Senators Back Agent Orange Benefits. The VA Is Not Convinced
‘Blue water’ bill would extend disability benefits to more Vietnam vets

The Senate Veterans’ Affairs Committee seems poised to advance a popular bipartisan bill extending disability benefits to Vietnam veterans who claim they were exposed to Agent Orange. But Department of Veterans Affairs officials said Wednesday the agency opposes the measure.
Lawmakers on both sides of the aisle expressed strong support for the legislation at a hearing Wednesday, questioning whether the VA adequately considers applications from vets who served in ocean vessels claiming exposure.

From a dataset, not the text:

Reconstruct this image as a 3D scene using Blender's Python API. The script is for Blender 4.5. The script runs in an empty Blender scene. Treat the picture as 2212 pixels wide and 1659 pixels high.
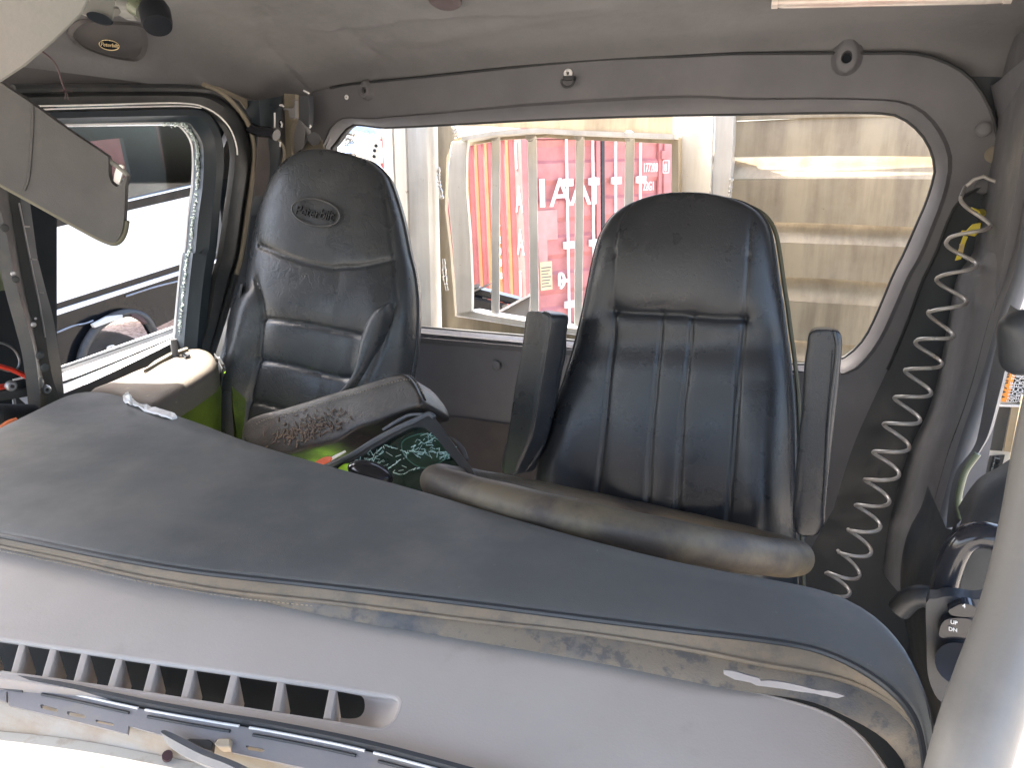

The “blue water” bill would extend the presumption that Navy veterans who served in open waters during the Vietnam War were exposed to herbicides like Agent Orange. Veterans who served on inland water or who set foot on land during the war already benefit from the presumption.
The change means that veterans whose open-water ships came within 12 nautical miles of the Vietnam coastline would no longer have to prove their conditions are directly related to their service in order to qualify for disability benefits, which veterans groups say is frequently impossible. The bill passed the House unanimously in June.
VA officials at the hearing cited a lack of scientific evidence that blue-water veterans were indeed exposed. A key study on Australian ships that advocates highlight doesn’t account for the differences in distillation processes for American ships, said Ralph Erickson, VA chief consultant for post-deployment health. Both types of ship distilled water for the sailors to use, but Australian ships did so closer to shore, making it more likely that the service members would be exposed to herbicides.
“In summary, we oppose this bill because the science is not there,” said Paul Lawrence, the VA’s undersecretary of benefits. “And what we do depends on science.”
Many veterans say their claims are automatically rejected if they did not set foot on land. But Lawrence said a process exists for blue-water veterans to be considered for disability coverage.
“You wouldn’t have had a vote that you had so strong out of the House if many people believed that,” West Virginia Democrat Joe Manchin III told Lawrence. “You wouldn’t have so many people supporting it in the Senate if the constituents weren’t saying, listen, we’re just not being treated fairly.”
The expansion would be funded by increasing the fees veterans must pay for a home loan.
“I assume this bill is going to pass probably if it comes out and comes to the floor. I don’t know anybody that would be against it,” Manchin added. “Because we all have constituents who have been rejected without a fair evaluation. That’s about it in a nutshell.”
Chairman Johnny Isakson of Georgia vowed to do more to do on these issues.
“This is not the end,” he said. “This is the beginning.”